In Bing's Webmaster Tools, they have a warning if your html is over 125KB.
It states:
Evaluated size of HTML is estimated to be over 125 KB and risks not being fully cached.
Recommended action
Ensure that the page source does not contain large amounts of CSS or code at the top of the page. Consider moving code and styles into separate files.
Search engines may not fully acquire the content on a page if the page is contains a lot of code. Extraneous code can push the content down in the page source making it harder for a search engine crawler to get to. A soft limit of 125 KB is used for guidance to ensure all content & links are available in the page source to be cached by the crawler. This basically means if the page size is too big, a search engine may not be able to get all of the content or may end up not fully caching it.
- Does anyone know what type of caching this is referring to?
- Is it just referring to the cached copy of the page which users can view?
I tried asking the Bing Webmaster Tools support contact for details, but they seem to not know much about it.
I asked them:
- Could you clarify what it's referring to regarding "not fully caching"?
- Does this mean that content after 125KB will not be indexed?
- Does "soft limit" mean that that's not the actual limit?
- If so, how much higher is the actual limit?

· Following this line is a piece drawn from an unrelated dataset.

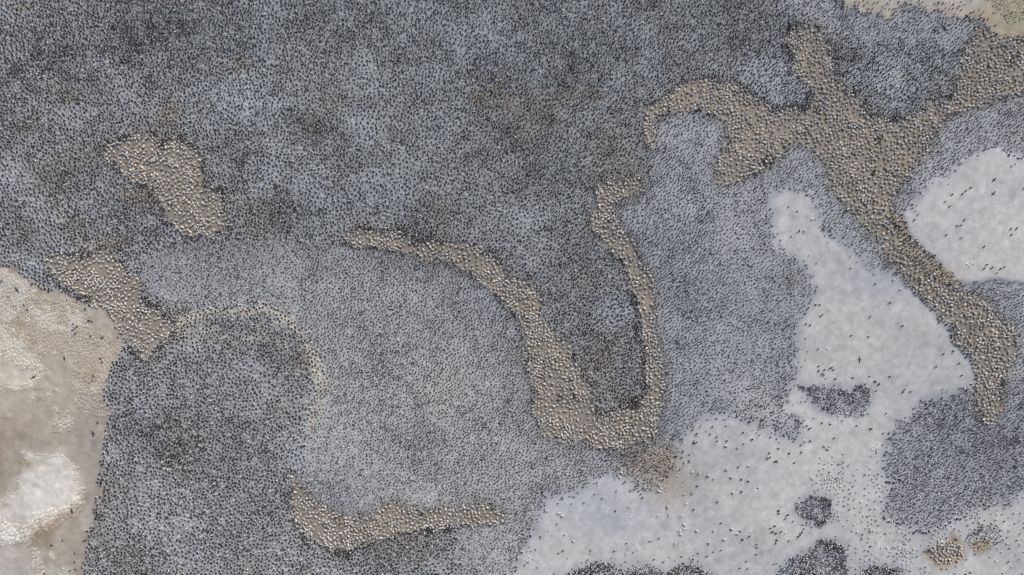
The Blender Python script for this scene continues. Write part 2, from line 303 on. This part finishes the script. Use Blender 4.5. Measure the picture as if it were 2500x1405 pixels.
def corm_fly():
    b = tube([(-.40, 0, .03, .01), (-.25, 0, .06, .04), (0, 0, .10, .09), (.18, 0, .07, .07), (.32, .01, .03, .03), (.42, .02, .035, .035), (.5, .02, .01, .01)], 8, lambda i, c, s: BK if c > -.5 else (.4, .4, .4))
    outs = [b]
    for sg in (-1, 1):
        xs = [(.12, -.10, .06), (.17, -.08, .24), (.12, -.08, .40), (.02, -.06, .58), (-.02, -.04, .62)]
        v = []; 
        for (f, r, y) in xs:
            z = .05*math.sin(y*3); v += [(f, sg*y, z + .012), (r, sg*y, z + .006), (f, sg*y, z - .012), (r, sg*y, z - .006)]
        f = []
        for i in range(4):
            a = i*4; e = a + 4
            f += [(a, a+1, e+1, e), (a+2, e+2, e+3, a+3), (a, e, e+2, a+2), (a+1, a+3, e+3, e+1)]
        outs.append((np.array(v), np.array(f), np.full((20, 3), .03)))
    return join(outs)
def peli(sides=8, pose=0):
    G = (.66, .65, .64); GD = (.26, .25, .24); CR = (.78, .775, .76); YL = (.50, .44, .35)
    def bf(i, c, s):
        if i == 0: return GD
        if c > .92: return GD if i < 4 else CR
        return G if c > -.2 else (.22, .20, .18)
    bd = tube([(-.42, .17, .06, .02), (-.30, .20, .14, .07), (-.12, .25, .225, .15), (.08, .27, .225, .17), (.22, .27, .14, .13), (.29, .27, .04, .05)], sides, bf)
    if pose == 0:      # neck folded back on the body, bill tucked along the breast
        nk = tube([(.22, .30, .06, .06), (.30, .38, .05, .05), (.22, .47, .05, .05), (.10, .50, .055, .055), (.14, .52, .05, .04)], 6, lambda i, c, s: CR)
        bl = tube([(.14, .51, .04, .03), (.30, .44, .035, .03), (.46, .33, .015, .012)], 4, lambda i, c, s: YL)
    elif pose == 1:    # neck up, bill forward
        nk = tube([(.20, .30, .07, .07), (.29, .42, .05, .05), (.27, .56, .045, .045), (.31, .66, .055, .05), (.36, .67, .045, .04)], 6, lambda i, c, s: CR)
        bl = tube([(.35, .66, .04, .03), (.52, .60, .035, .03), (.70, .53, .012, .012)], 4, lambda i, c, s: YL)
    else:              # head laid over the back
        nk = tube([(.24, .30, .06, .06), (.27, .42, .05, .05), (.15, .46, .05, .05), (.02, .45, .055, .05), (-.04, .44, .04, .03)], 6, lambda i, c, s: CR)
        bl = tube([(-.03, .44, .035, .03), (-.16, .39, .03, .02), (-.27, .31, .01, .01)], 4, lambda i, c, s: (.45, .36, .25))
    lg = tube([(0, -.03, .05, .05), (0, .05, .07, .05), (0, .16, .08, .06)], 4, lambda i, c, s: BR_)
    return join([bd, nk, bl, lg])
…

In their first response to my questions, they responded with a vague:
I would like to inform you that the recommendation is correct. Please reduce the size of the overall HTML page.
When I repeated the same questions to them, they responded with:
Firstly Caching is a way of making a web page appear faster. That is the short way to explain it, but of course there is a whole process behind data caching techniques.
Secondly No it doesn't mean content after 125KB will not be indexed.
125 KB is the actual higher limit. For more info on this please reach out to your SEO specialist for better understanding.
This second vague response seems to imply that it doesn't affect indexing, and might be referring to the cached webpage feature. Does this sound correct?